While talking with Magoon about volunteering at the agency, Haskell learned about the kids and came up with the idea of the agency’s Community Quilt Project.

Haskell told Magoon that if the Red Cross would supply the materials and space and for the program, she would approach Milford Regional Counseling Services to see if they would pay her to teach the youths quilting skills.

Within weeks of the discussion, the women approached both MRCS and Red Cross officials who agreed to support the idea.

Shortly afterward, Red Cross volunteers helped to transform the attic of its headquarters on Concord Street into a sewing room, filling it with the 10 donated sewing machines and large amount of material and other sewing supplies donated by residents who responded to published requests for the items.

By February, Haskell’s three-hour Monday and Wednesday quilting classes had begun and since then more than 40 kids that have contributed to the making of five finished quilts, Haskell said.

Although many of the kids do not have sewing experience, Haskell said many pick up the skill quickly and seem to enjoy the experience.

“It’s all in the attitude. If you are willing to give it a try and you are willing to keep going,” Haskell said.

The biggest challenges have not been the students’ skills, but upkeep of the machines.

“We are constantly fixing machines,” Haskell said.

The agency has a volunteer who works on the broken machines, she said.

Each of the colorful 4-foot-by-5-foot quilts have a label with the signatures of the kids that worked on them, something Haskell said the kids are happy to contribute.

“They are proud of their work,” she said.

Nashua High School north campus senior Molly Diggins is just one student who began quilting at the agency as a way to perform her court-mandated community service but quickly became addicted to the work.

Diggins, 17, who agreed to 30 hours community service as a way to keep a speeding ticket she received over the summer off her record, was diligently working to finish the opposite side of a rainbow gingham-patterned quilt she had been sewing for more than a month.

Diggins, who had already completed 23 community service hours through the program, says she doesn’t plan to stop when her 30 hours are completed.

“I really like it,” she said.

“I’m glad that I have this compared to yard work or whatever else you do for community service. That would just get boring, with this you are actually doing something for the community,” Diggins said.
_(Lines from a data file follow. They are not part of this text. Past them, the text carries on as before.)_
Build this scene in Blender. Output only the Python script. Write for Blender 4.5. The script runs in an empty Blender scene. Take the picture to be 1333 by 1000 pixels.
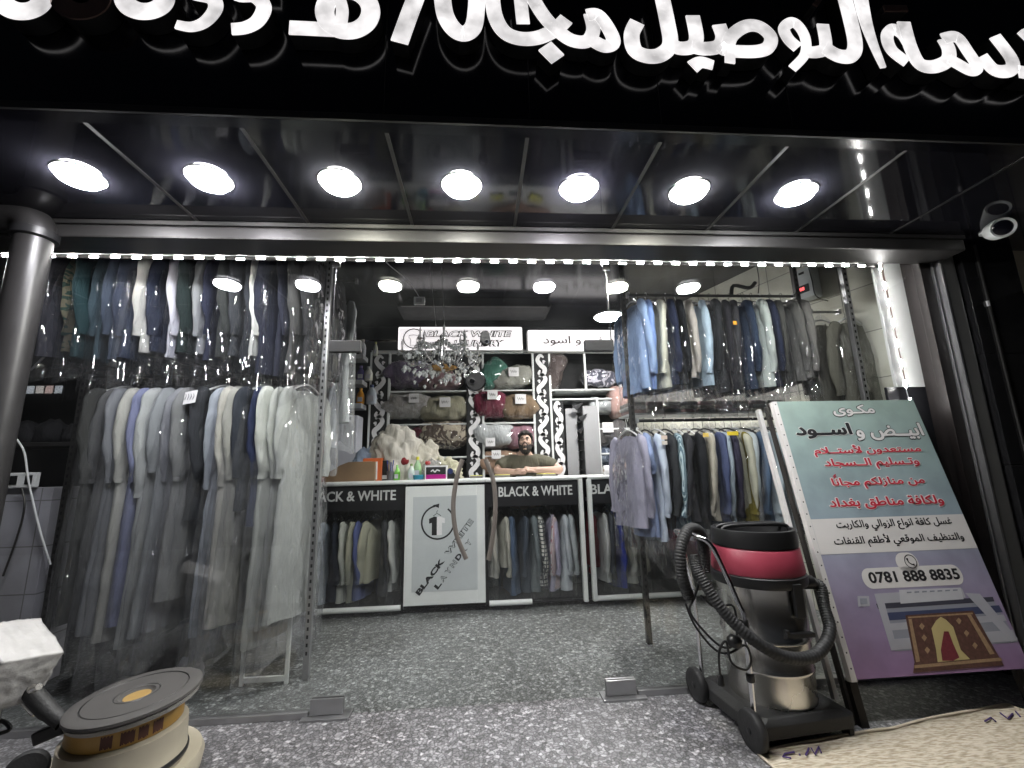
import bpy, bmesh, math, random
from mathutils import Vector, Matrix, noise
R = random.Random(11)
S = bpy.context.scene
COL = S.collection
rad = math.radians

# ------------------------------------------------------------------ camera
PITCH, YAW, ROLL, FPX = rad(10.873), rad(4.452), rad(-1.40), 560.0
CAM = Vector((0, -2.795, 1.35))
FW = Vector((math.sin(YAW)*math.cos(PITCH), math.cos(YAW)*math.cos(PITCH), math.sin(PITCH)))
_r0 = Vector((math.cos(YAW), -math.sin(YAW), 0)); _u0 = _r0.cross(FW)
RI = _r0*math.cos(ROLL) + _u0*math.sin(ROLL)
UP = -_r0*math.sin(ROLL) + _u0*math.cos(ROLL)
cd = bpy.data.cameras.new('camera'); co = bpy.data.objects.new('camera', cd); COL.objects.link(co)
cd.sensor_fit = 'HORIZONTAL'; cd.sensor_width = 36; cd.lens = FPX/1333*36; cd.clip_start = .02; cd.clip_end = 500
m3 = Matrix((RI, UP, -FW)).transposed()
co.matrix_world = Matrix.Translation(CAM) @ m3.to_4x4()
S.camera = co

# ------------------------------------------------------------------ night sky, exposure
W = bpy.data.worlds.new('World'); S.world = W; W.use_nodes = True
wn = W.node_tree.nodes; bgn = wn['Background']
sky = wn.new('ShaderNodeTexSky'); sky.sky_type = 'NISHITA'; sky.sun_disc = False
sky.sun_elevation = rad(-4); sky.sun_rotation = rad(200)
W.node_tree.links.new(sky.outputs[0], bgn.inputs[0]); bgn.inputs[1].default_value = .15
S.view_settings.view_transform = 'Standard'; S.view_settings.look = 'None'
S.view_settings.exposure = 0.15; S.view_settings.gamma = 1
cy = S.cycles
cy.use_denoising = True; cy.max_bounces = 8; cy.transparent_max_bounces = 32
cy.sample_clamp_indirect = 6; cy.caustics_reflective = False; cy.caustics_refractive = False
L_DOWN, L_LED, L_SIGN, L_BACK = 260.0, 400.0, .92, 2.7

def PY(px, py, y):
    d = FW + RI*((px-666.5)/FPX) - UP*((py-500)/FPX); return CAM + d*((y-CAM.y)/d.y)
def PZ(px, py, z):
    d = FW + RI*((px-666.5)/FPX) - UP*((py-500)/FPX); return CAM + d*((z-CAM.z)/d.z)

# ------------------------------------------------------------------ materials
MATS = {}
def newmat(n):
    m = bpy.data.materials.new(n); m.use_nodes = True
    nt = m.node_tree; return m, nt, nt.nodes['Principled BSDF'], nt.nodes['Material Output']
def ND(nt, t, **k):
    n = nt.nodes.new('ShaderNode'+t)
    for a, b in k.items(): setattr(n, a, b)
    return n
def LK(nt, a, b): nt.links.new(a, b)
def mat(name, col, rough=.6, metal=0, var=.12, nscale=9, bump=0, bscale=60, coat=0, spec=.5, aniso=0):
    key = (name, tuple(col), rough, metal)
    if key in MATS: return MATS[key]
    m, nt, p, o = newmat(name)
    tc = ND(nt, 'TexCoord'); no = ND(nt, 'TexNoise'); no.inputs['Scale'].default_value = nscale; no.inputs['Detail'].default_value = 6
    LK(nt, tc.outputs['Object'], no.inputs['Vector'])
    mx = ND(nt, 'MixRGB'); mx.blend_type = 'MIX'
    c = Vector(col[:3])
    mx.inputs[1].default_value = (*(c*(1-var)), 1); mx.inputs[2].default_value = (*(c*(1+var)), 1)
    LK(nt, no.outputs['Fac'], mx.inputs[0]); LK(nt, mx.outputs[0], p.inputs['Base Color'])
    mr = ND(nt, 'MapRange'); mr.inputs[3].default_value = max(.02, rough*.8); mr.inputs[4].default_value = min(1, rough*1.2)
    LK(nt, no.outputs['Fac'], mr.inputs[0]); LK(nt, mr.outputs[0], p.inputs['Roughness'])
    p.inputs['Metallic'].default_value = metal; p.inputs['Specular IOR Level'].default_value = spec
    p.inputs['Coat Weight'].default_value = coat; p.inputs['Coat Roughness'].default_value = .08
    if bump:
        n2 = ND(nt, 'TexNoise'); n2.inputs['Scale'].default_value = bscale; n2.inputs['Detail'].default_value = 4
        LK(nt, tc.outputs['Object'], n2.inputs['Vector'])
        b = ND(nt, 'Bump'); b.inputs['Strength'].default_value = bump; b.inputs['Distance'].default_value = .01
        LK(nt, n2.outputs['Fac'], b.inputs['Height']); LK(nt, b.outputs[0], p.inputs['Normal'])
    MATS[key] = m; return m
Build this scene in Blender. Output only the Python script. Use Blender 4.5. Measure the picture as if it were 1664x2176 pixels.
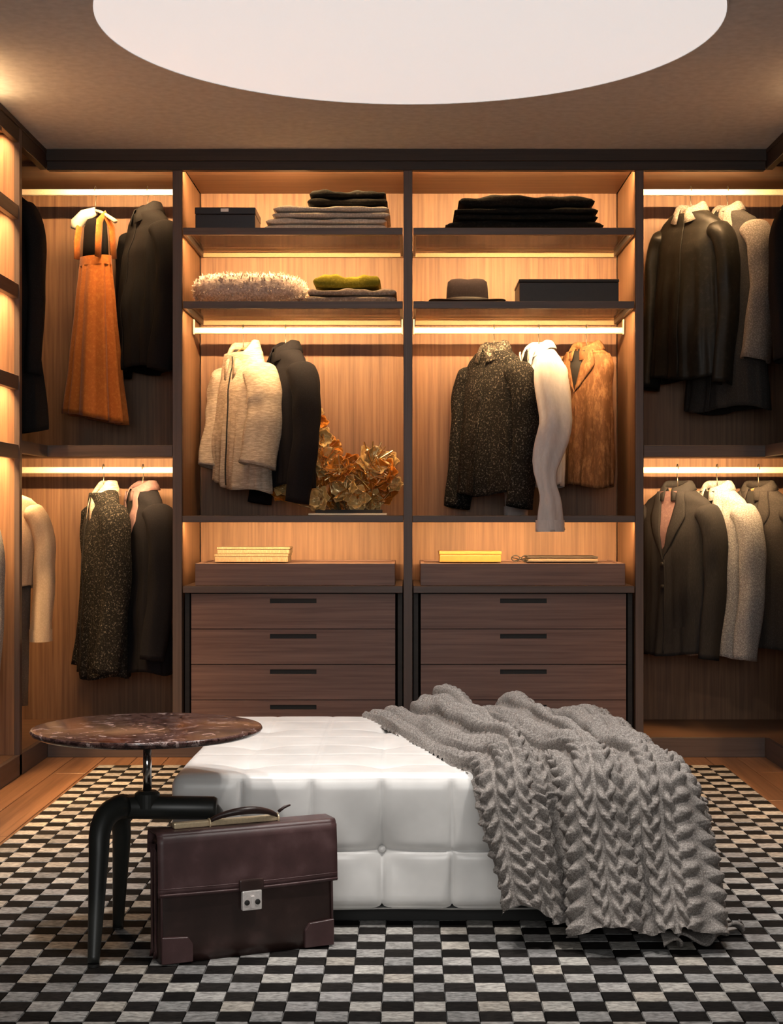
import bpy, bmesh, math, random
import numpy as np
from mathutils import Matrix, Vector, noise as mnoise

for o in list(bpy.data.objects):
    bpy.data.objects.remove(o, do_unlink=True)
SC = bpy.context.scene
COL = SC.collection
PI = math.pi
random.seed(7)

# ------------------------------------------------------------------ camera
CAMH = 1.05
F_PX, VPX, VPY = 3400.0, 868.0, 1088.0          # focal length and vanishing point in the 1664x2176 frame
cam_d = bpy.data.cameras.new('camera')
cam_d.sensor_fit = 'HORIZONTAL'
cam_d.sensor_width = 36.0
cam_d.lens = F_PX / 1664.0 * 36.0
cam_d.shift_x = -(VPX - 832.0) / 1664.0
cam_d.shift_y = (VPY - 1088.0) / 1664.0
cam_d.clip_start = 0.05
cam = bpy.data.objects.new('camera', cam_d)
cam.location = (0, 0, CAMH)
cam.rotation_euler = (PI / 2, 0, 0)
COL.objects.link(cam)
SC.camera = cam

# ------------------------------------------------------------------ world, exposure
vs = SC.view_settings
vs.view_transform = 'Standard'
vs.look = 'None'
vs.exposure = 0.0
vs.gamma = 1.0
vs.use_curve_mapping = False
world = bpy.data.worlds.new('world')
SC.world = world
world.use_nodes = True
bg = world.node_tree.nodes['Background']
bg.inputs['Color'].default_value = (0.85, 0.92, 1.0, 1)
bg.inputs['Strength'].default_value = 0.6

WINDOW_FILL_W = 70.0      # added frontal fill, sent through the added window behind the camera
FILL_SPOT_W = 22.0           # each added, unseen ceiling downlight
DISC_L = 0.62           # radiance of the round luminous ceiling
LED_W = 22.0             # per metre of LED strip
LED_COL = (1.0, 0.60, 0.27)
LED_SPREAD = 2.45

def area_light(name, loc, rot, sx, sy, watt, color, spread=PI, parent=None):
    d = bpy.data.lights.new(name, 'AREA')
    d.shape = 'RECTANGLE'
    d.size, d.size_y = sx, sy
    d.energy = watt
    d.color = color
    d.spread = spread
    o = bpy.data.objects.new(name, d)
    o.location = loc
    o.rotation_euler = rot
    COL.objects.link(o)
    return o

area_light('window_fill', (0.0, -1.3, 1.75), (PI / 2, 0, 0), 2.5, 1.6, WINDOW_FILL_W, (1.0, 0.97, 0.93))  # added fill light from the camera side, outside the added window

# ------------------------------------------------------------------ materials
def new_mat(name):
    m = bpy.data.materials.new(name)
    m.use_nodes = True
    nt = m.node_tree
    return m, nt, nt.nodes['Principled BSDF']

def N(nt, typ, **kw):
    n = nt.nodes.new(typ)
    for k, v in kw.items():
        setattr(n, k, v)
    return n

def rgba(c):
    return (c[0], c[1], c[2], 1.0)

def ramp(nt, stops):
    r = N(nt, 'ShaderNodeValToRGB')
    e = r.color_ramp.elements
    while len(e) > 1:
        e.remove(e[-1])
    e[0].position, e[0].color = stops[0][0], rgba(stops[0][1])
    for p, c in stops[1:]:
        x = e.new(p)
        x.color = rgba(c)
    return r

def coords(nt, scale=(1, 1, 1)):
    tc = N(nt, 'ShaderNodeTexCoord')
    mp = N(nt, 'ShaderNodeMapping')
    mp.inputs['Scale'].default_value = scale
    nt.links.new(tc.outputs['Object'], mp.inputs['Vector'])
    return mp

def add_bump(nt, bsdf, socket, strength, dist=0.002):
    b = N(nt, 'ShaderNodeBump')
    b.inputs['Strength'].default_value = strength
    b.inputs['Distance'].default_value = dist
    nt.links.new(socket, b.inputs['Height'])
    nt.links.new(b.outputs['Normal'], bsdf.inputs['Normal'])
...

Besides sewing the quilts, Diggins said she would like to be involved in distributing them to the elderly community.

“I’d like to see the reactions of the people,” Diggins said.

Along with elderly, the quilts will also be given to fire and flood victims who Magoon said are often left with the nothing but the clothes on their backs.

“We thought if they had a quilt to wrap around them that they would keep as the beginning of a new life,” Magoon said.

And maybe the quilts could serve as the way to a new life for the kids as well.

“They are never going to see these quilts again after they leave but they know that they made them and someone is getting them who will benefit from their community service,” she said.